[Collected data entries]
# # # # #
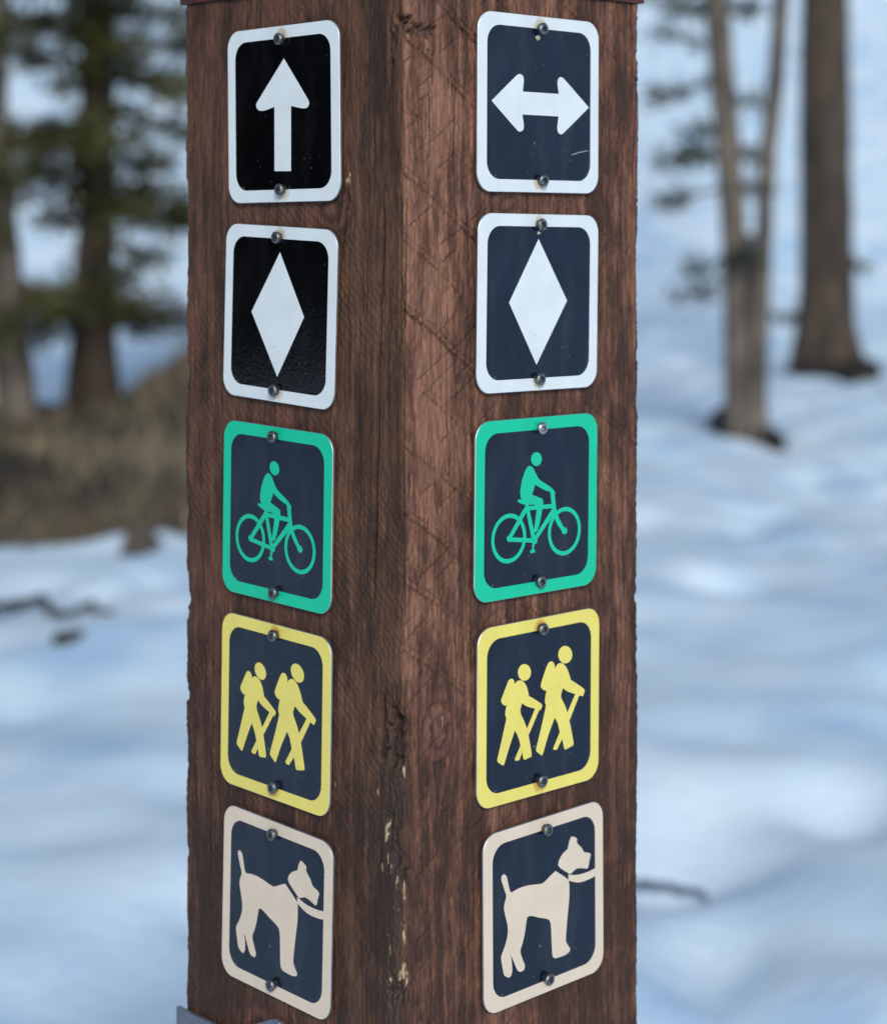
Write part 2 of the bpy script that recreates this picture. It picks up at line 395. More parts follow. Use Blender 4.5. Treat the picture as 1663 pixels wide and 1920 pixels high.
def branch(mb_wood, mb_leaf, base, az, length, rise, rg, dense=1.0, size=0.075, r0=0.022):
    d = np.array((math.cos(az), math.sin(az), 0.0)); pts = []
    n = 8
    for i in range(n):
        t = i / (n - 1)
        pts.append(np.array(base) + d * length * t + np.array((0, 0, rise * length * t - 0.22 * length * t * t + 0.10 * length * t ** 4)) + rg.normal(size=3) * 0.02 * t)
    mb_wood.add(tube(pts, [r0 * (1 - 0.8 * i / (n - 1)) for i in range(n)], 5))
    side = np.array((-d[1], d[0], 0))
    m = max(3, int(length / 0.11 * dense))
    for i in range(m):
        t = rg.uniform(0.22, 1.0); k = t * (n - 1); a = int(min(k, n - 2)); p = pts[a] + (pts[a + 1] - pts[a]) * (k - a)
        off = rg.uniform(-1, 1) * length * 0.34 * (1.08 - t)
        q = p + side * off + np.array((0, 0, rg.uniform(-.05, .04)))
        mb_wood.add(tube([p, (p + q) / 2 + np.array((0, 0, .01)), q], [0.007, 0.006, 0.004], 4))
        for s_ in (0.55, 1.0):
            mb_leaf.tufts(p + (q - p) * s_, int(11 * dense) + 3, size, rg, 0.055 * min(1.3, dense) + .01)

def conifer(name, label, group, base, trunk_pts, radii, bark, leaf, hand, z_crown, top, nb, seed, maxlen=1.6, dense=1.0, extra=None):
    """hand: branches seen in the picture (z, azimuth deg, length, rise); above z_crown a regular crown goes on out of the picture"""
    rg = np.random.default_rng(seed)
    root = empty(name, base); tag(root, label, 'tree', group)
    B = np.array(base)
    n = 40
    P = polyline(trunk_pts, n); zz = P[:, 2]
    R = np.interp(zz, [q[0] for q in radii], [q[1] for q in radii])
    t = MB(); t.add(tube(P, R, 16, 0.05, seed)); trunk = t.build('trunk', bark, root)
    axis_at = lambda z: np.array((np.interp(z, zz, P[:, 0]), np.interp(z, zz, P[:, 1]), z))
    for (z, az, L, rise) in hand:             # the branches in view, each a part with its own needles
        w = MB(); l = MB(); branch(w, l, axis_at(z), math.radians(az), L, rise, rg, dense * 1.5, 0.085)
        b = w.build('branch', bark, root); l.build('needles', leaf, b, False)
    w = MB(); l = MB()
    for i in range(nb):
        u = (i + rg.uniform(0, 1)) / nb; z = z_crown + (top - z_crown) * u
        branch(w, l, axis_at(z), rg.uniform(0, 6.28), maxlen * (1.02 - u) * rg.uniform(.7, 1.1) + .15, rg.uniform(-.1, .25), rg, 0.55 * dense, 0.12)
    if extra: extra(root, w, l, rg)
    cr = w.build('crown', bark, root); tag(cr, kind='stuff'); tag(l.build('needles', leaf, cr, False), kind='stuff')
    return root

GT = 'conifers behind the post'
def zof(py, dist): return EYE + (400 - py) / 3741.0 * dist
def xof(px, dist): return (px - 831.5) / 3741.0 * dist

# dark bushy conifer left of the post, 13.5 m off
D1 = 13.5; xA = xof(176, D1); gA = float(terrain(xA, D1) + hump_left(xA, D1))
handA = []
for py, az, L, rise in [(-60, 10, 1.0, .1), (-40, 170, 1.0, .1), (20, -20, .75, .0), (35, 175, .55, .05), (75, 15, .85, .1), (95, -60, .55, 0), (110, 190, .45, .1), (120, 40, .75, .0),
                        (150, -10, .65, -.05), (165, 200, .35, .1), (200, 25, .70, -.15), (235, 178, .75, .05), (255, 160, .75, .0), (262, -90, .6, .0), (300, 0, .55, .05), (320, 215, .6, .05),
                        (345, -15, .72, -.02), (365, 20, .75, -.1), (385, -50, .6, .0), (395, 5, .75, -.08), (415, 175, .40, .1), (455, -5, .42, -.1),
                        (500, 15, .40, -.35), (545, 185, .60, .05), (560, 5, .62, -.1), (575, -35, .60, -.05), (590, 30, .65, -.05), (560, 230, .45, .0), (600, 190, .5, 0)]:
    handA.append((zof(py, D1), az, L, rise))
def mossy(root, w, l, rg):                 # short shoots crowding the trunk itself
    m = MB(); tw = MB()
    for (p0, p1, k) in ((-30, 140, 26), (200, 420, 24), (500, 620, 9)):
        for i in range(k):
            z = zof(rg.uniform(p0, p1), D1) - gA; a = rg.uniform(-3.3, .2); r = rg.uniform(.10, .24)
            c = np.array((.03 + r * math.cos(a), r * math.sin(a), z)); tw.add(tube([(.03, 0, z - .03), c], [.012, .005], 4)); m.tufts(c, 26, .10, rg, .075)
    b = tw.build('shoots', M['bark_warm'], root); tag(b, kind='stuff'); tag(m.build('needles', M['needles'], b, False), kind='stuff')
tA = [(0, 0, -.25), (0.0, 0, zof(640, D1) - gA), (.03, 0, zof(300, D1) - gA), (.035, 0, zof(0, D1) - gA), (.03, .02, 6), (.0, 0, 9.6)]
conifer('conifer_tree', 'dark bushy conifer on bare earth with moss green needles down its trunk', GT, (xA, D1, gA),
        tA, [(-.25, .27), (.15, .20), (.6, .155), (1.6, .125), (3, .115), (6, .08), (9.6, .015)], M['bark_warm'], M['needles'],
        [(z - gA, a, L, r) for z, a, L, r in handA], zof(-60, D1) - gA, 9.4, 120, 21, 1.9, 0.95, mossy)
# leaning trunk at the edge of the picture
D2 = 13.0; xB = xof(33, D2); gB = float(terrain(xB, D2) + hump_left(xB, D2))
handB = [(zof(py, D2) - gB, az, L, rise) for py, az, L, rise in [(-30, 0, .7, .1), (30, 10, .5, .1), (60, -60, .45, 0), (95, 20, .35, 0), (250, 5, .65, .02), (270, -20, .5, .0), (255, 200, .6, 0), (330, -70, .5, .1), (375, 20, .22, .1), (430, -100, .5, 0),
                                                              (545, 0, .4, .05), (570, -30, .45, .0), (600, -90, .5, 0), (330, 170, .6, 0), (140, -100, .4, 0)]]
conifer('conifer_tree', 'leaning grey brown conifer trunk with needles, outermost beside the dark bushy conifer', GT, (xB, D2, gB),
        [(0.02, 0, -.25), (0, 0, .1), (-.09, 0, zof(500, D2) - gB), (-.17, 0, zof(250, D2) - gB), (-.16, 0, zof(0, D2) - gB), (-.2, 0, 8.5)], [(-.25, .19), (.15, .14), (.8, .125), (3, .10), (8.5, .015)],
        M['bark_grey'], M['needles'], handB, zof(-40, D2) - gB, 8.3, 90, 33, 1.6, 0.9)
# forked grey tree right of the post
D3 = at(1398, 826)[1]; xC = xof(1396, D3); gC = float(terrain(xC, D3))
def fork(root, w, l, rg):
    z = lambda py: zof(py, D3) - gC
    x = lambda px: xof(px, D3) - xC
    t = MB(); P = polyline([(x(1419), -.02, -.2), (x(1418), -.02, z(760)), (x(1424), -.02, z(600)), (x(1437), 0, z(300)), (x(1452), 0, z(180)), (x(1463), 0, z(0)), (x(1490), 0, 4.2), (x(1500), .1, 6.4)], 30)
    t.add(tube(P, np.interp(P[:, 2], [-.2, .1, 1, 3, 6.4], [.10, .066, .058, .055, .012]), 12, .06, 5)); t.build('trunk', M['bark_grey'], root)
    t = MB(); P = polyline([(x(1402), .06, -.2), (x(1405), .08, z(650)), (x(1407), .10, z(500)), (x(1409), .12, z(440))], 14)
    t.add(tube(P, np.interp(P[:, 2], [-.2, .1, .8, 1.5], [.09, .06, .05, .03]), 12, .08, 6)); t.build('trunk', M['twig'], root)
handC = [(zof(py, D3) - gC, az, L, rise) for py, az, L, rise in [(-20, 175, .6, .1), (15, 175, .48, .15), (20, 5, .30, .0), (85, 185, .38, .25), (150, 178, .50, -.12), (195, 10, .3, .15), (245, 190, .36, .05), (290, 178, .52, .02), (285, 5, .22, 0),
                                                              (285, 200, .42, .02), (345, 5, .22, .05), (350, 180, .50, -.12), (490, 178, .30, -.1), (520, 170, .38, -.28), (470, -90, .3, -.2)]]
conifer('conifer_tree', 'grey forked conifer with two slim trunks and sparse needle sprays in the snow', GT, (xC, D3, gC),
        [(-.04, 0, -.2), (-.04, 0, .1), (xof(1382, D3) - xC, 0, zof(600, D3) - gC), (xof(1374, D3) - xC, 0, zof(400, D3) - gC), (xof(1358, D3) - xC, 0, zof(200, D3) - gC), (xof(1342, D3) - xC, 0, zof(0, D3) - gC), (-.3, 0, 5), (-.3, 0, 8.2)],
        [(-.2, .13), (.12, .098), (.9, .088), (3, .082), (8.2, .012)], M['bark_grey'], M['needles_cool'], handC, zof(-70, D3) - gC, 8.0, 70, 45, 1.3, 0.62, fork)
# thick brown trunk, 20 m off
D4 = at(1549, 694)[1]; xD = xof(1549, D4); gD = float(terrain(xD, D4))
handD = [(zof(py, D4) - gD, az, L, rise) for py, az, L, rise in [(492, -10, .50, .02), (592, 180, .5, .05), (100, 170, .3, 0)]]
conifer('conifer_tree', 'thick straight dark brown conifer trunk rising from a dark ring in the snow', GT, (xD, D4, gD),
        [(0, 0, -.25), (0, 0, 1), (-.02, 0, 4), (0, 0, 14)], [(-.25, .52), (.06, .40), (.3, .285), (1, .255), (4, .228), (14, .02)], M['bark_dark'], M['needles_cool'], handD, 4.2, 13.6, 110, 57, 2.0, 0.6)

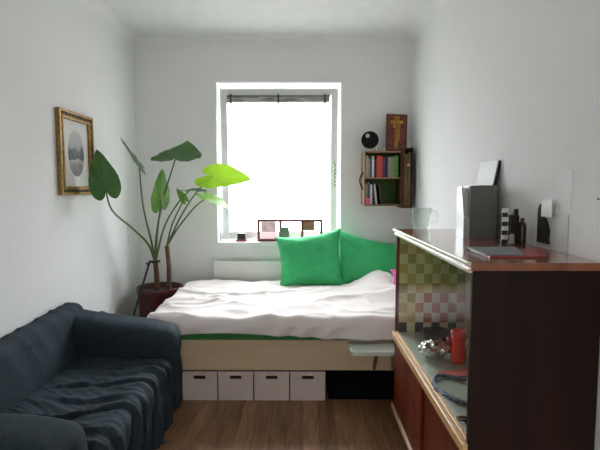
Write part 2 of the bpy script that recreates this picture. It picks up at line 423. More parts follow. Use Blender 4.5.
# storage boxes under the bed
box_m = mat('white cardboard', (204, 190, 178), .8, vary=.02)
dark_hole = mat('dark inside', (18, 16, 15), .9)
def storage_box():
    bm = bmesh.new(); W2, Dp, Hh, th = .229, .40, .192, .004
    hx0, hx1, hz0, hz1 = W2 / 2 - .038, W2 / 2 + .038, .145, .167
    box(bm, 0, hx0, 0, th, 0, Hh); box(bm, hx1, W2, 0, th, 0, Hh); box(bm, hx0, hx1, 0, th, 0, hz0); box(bm, hx0, hx1, 0, th, hz1, Hh)
    box(bm, 0, W2, Dp - th, Dp, 0, Hh); box(bm, 0, th, th, Dp - th, 0, Hh); box(bm, W2 - th, W2, th, Dp - th, 0, Hh); box(bm, th, W2 - th, th, Dp - th, 0, th)
    return bm
sb = thing('storage_box', '', 'box', (0, 0, 0), 'white boxes under the bed')
sbb = obj('body', storage_box(), box_m, sb)
lid = bmesh.new(); box(lid, -.002, .231, -.002, .402, .1925, .196); box(lid, -.002, .231, -.003, 0, .179, .196)
sbl = obj('lid', lid, box_m, sb)
labs = ['white cardboard storage box nearest the sofa, first in the row under the bed', 'second white storage box from the sofa under the bed',
        'third white storage box from the sofa under the bed', 'last white storage box, at the right end beside the black gap under the bed']
for k in range(4):
    if k == 0: r, b_, l_ = sb, sbb, sbl
    else:
        r = sb.copy(); COL.objects.link(r); b_ = sbb.copy(); COL.objects.link(b_); b_.parent = r; l_ = sbl.copy(); COL.objects.link(l_); l_.parent = r
    r.location = (-.795 + k * .2375, BY0 + .008, 0.0005); r['label'] = labs[k]

# ------------------------------------------------------------ flap shelf fixed at the front of the bed
st = thing('bedside_shelf', 'small pale greenish-white shelf flap on a brown bracket at the front of the bed', 'shelf', (.6, 2.95, .37))
bm = bmesh.new(); rr = .03; pts = []
tx0, tx1, ty0, ty1 = P(349, 346, 2.84).x, .93, 2.765, 2.95
for (cx, cy, a0) in ((tx1 - rr, ty1 - rr, 0), (tx0 + rr, ty1 - rr, 90), (tx0 + rr, ty0 + rr, 180), (tx1 - rr, ty0 + rr, 270)):
    for k in range(7): a = math.radians(a0 + 15 * k); pts.append((cx + rr * math.cos(a), cy + rr * math.sin(a)))
zt = .402
lo = [bm.verts.new((x, y, zt - .028)) for x, y in pts]; hi = [bm.verts.new((x, y, zt)) for x, y in pts]
bm.faces.new(lo[::-1]); bm.faces.new(hi)
for k in range(len(pts)): j = (k + 1) % len(pts); bm.faces.new((lo[k], lo[j], hi[j], hi[k]))
obj('shelf_board', bm, mat('pale laminate', (205, 216, 200), .3, coat=.3), st, bevel=.004)
tw = wood('bracket wood', (96, 52, 28), (128, 72, 40), .4, 'X')
bx_ = P(375, 362, 2.93).x
obj('support_rail', B(bx_ - .012, tx1 - .03, 2.925, 2.954, zt - .060, zt - .0285), tw, st)
bm = tube(bmesh.new(), [(bx_ + .012, 2.90, zt - .030), (bx_ - .004, 2.942, .225)], [.012, .010], 10); obj('bracket', bm, tw, st)
# plain black box added to darken the gap at the right end under the bed
cs_ = thing('gap_filler', 'plain black filler box added to darken the gap under the bed right of the white boxes', 'filler', (.55, 3.2, 0))
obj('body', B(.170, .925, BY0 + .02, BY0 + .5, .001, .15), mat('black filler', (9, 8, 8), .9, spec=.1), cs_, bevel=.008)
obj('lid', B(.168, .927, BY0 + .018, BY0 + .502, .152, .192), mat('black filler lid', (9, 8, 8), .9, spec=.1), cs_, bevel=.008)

# ------------------------------------------------------------ sofa
sofa_m = mat('dark blue denim cover', (29, 46, 56), .85, vary=.25, scale=45, bump=.5, bscale=220)
SX0, SX1, SY0, SY1 = L + .018, -.79, 1.41, 2.93
sofa = thing('sofa', 'dark blue two-seat sofa under a wrinkled denim slipcover against the left wall', 'sofa', (-1.15, 2.26, 0))
def ridge(t, s, o): v = noise.noise(Vector((t * s, o, o * .3))); return (1 - abs(v) * 2.2)
# seat with cover falling to the floor at the front
bm = bmesh.new(); NY, NP = 190, 110; g = []
y0, y1 = SY0 + .20, SY1 - .20
xb, xf, ztop = -1.36, -.79, .385; rr = .055
Ltop = xf - rr - xb; Larc = rr * PI / 2; Ldrop = ztop - rr - .012; tot = Ltop + Larc + Ldrop
for j in range(NY + 1):
    row = []; y = y0 + (y1 - y0) * j / NY
    for i in range(NP + 1):
        s = tot * i / NP
        if s < Ltop: x, z, nx_, nz_ = xb + s, ztop, 0, 1
        elif s < Ltop + Larc: a = (s - Ltop) / rr; x, z, nx_, nz_ = xf - rr + rr * math.sin(a), ztop - rr + rr * math.cos(a), math.sin(a), math.cos(a)
        else: x, z, nx_, nz_ = xf, ztop - rr - (s - Ltop - Larc), 1, 0
        q = max(0, s / Ltop - .0); front = smooth01((s - Ltop) / .12)
        ys = y + .10 * (q - .5) * (1 if s < Ltop else 1) + .10 * nz((x, y, z), 2.2)
        f = .5 * max(0, ridge(ys, 5.0, 1.7 + .5 * min(s, Ltop))) ** 4 + .35 * max(0, ridge(ys, 9.0, 7.1 + .8 * min(s, Ltop))) ** 3
        top_amp = .020 * smooth01(s / .15); h = f * (top_amp * (1 - front) + .034 * front)
        h += .012 * nz((x, y, z), 3.5) + .005 * nz((x, y, z), 14) + .006 * max(0, ridge(ys + .3 * s, 17, 4)) ** 3
        h += front * .014 * math.sin(y * 34 + 4 * nz((0, y, 0), 3)) * smooth01((s - Ltop - .05) / .3)
        if s < Ltop: h -= .02 * smooth01(1 - abs(s / Ltop - .55) * 2) 
        drop_in = .02 * smooth01((s - Ltop - Larc) / Ldrop)
        for (c0_, sl, w_, am) in ((1.60, .10, .020, .020), (1.72, .34, .016, .030), (1.86, .18, .026, .018), (2.02, .36, .016, .026), (2.18, .12, .022, .018), (2.33, .26, .015, .022), (2.50, .06, .024, .014), (2.62, .16, .014, .016)):
            sc_ = min(s, Ltop + Larc); d_ = y - (c0_ + sl * (sc_ - .3) * .6 + .05 * noise.noise(Vector((sc_ * 3, c0_ * 7, 0))))
            grow = smooth01(s / .25); k_ = 1.0 + .5 * front
            h += am * .62 * k_ * grow * (math.exp(-(d_ / w_) ** 2) - .6 * math.exp(-((d_ + 1.7 * w_) / (w_ * .9)) ** 2))
        row.append(bm.verts.new((x + nx_ * h - drop_in * .5, y, max(.004, z + nz_ * h))))
    g.append(row)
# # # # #
→ **Exercise prompt**: Give back exactly the lines from the first line of the data through the line with "mb_leaf.tufts(p + (q", pictures excluded.

→ **Response to the exercise**:
Write part 2 of the bpy script that recreates this picture. It picks up at line 395. More parts follow. Use Blender 4.5. Treat the picture as 1663 pixels wide and 1920 pixels high.
def branch(mb_wood, mb_leaf, base, az, length, rise, rg, dense=1.0, size=0.075, r0=0.022):
    d = np.array((math.cos(az), math.sin(az), 0.0)); pts = []
    n = 8
    for i in range(n):
        t = i / (n - 1)
        pts.append(np.array(base) + d * length * t + np.array((0, 0, rise * length * t - 0.22 * length * t * t + 0.10 * length * t ** 4)) + rg.normal(size=3) * 0.02 * t)
    mb_wood.add(tube(pts, [r0 * (1 - 0.8 * i / (n - 1)) for i in range(n)], 5))
    side = np.array((-d[1], d[0], 0))
    m = max(3, int(length / 0.11 * dense))
    for i in range(m):
        t = rg.uniform(0.22, 1.0); k = t * (n - 1); a = int(min(k, n - 2)); p = pts[a] + (pts[a + 1] - pts[a]) * (k - a)
        off = rg.uniform(-1, 1) * length * 0.34 * (1.08 - t)
        q = p + side * off + np.array((0, 0, rg.uniform(-.05, .04)))
        mb_wood.add(tube([p, (p + q) / 2 + np.array((0, 0, .01)), q], [0.007, 0.006, 0.004], 4))
        for s_ in (0.55, 1.0):
            mb_leaf.tufts(p + (q - p) * s_, int(11 * dense) + 3, size, rg, 0.055 * min(1.3, dense) + .01)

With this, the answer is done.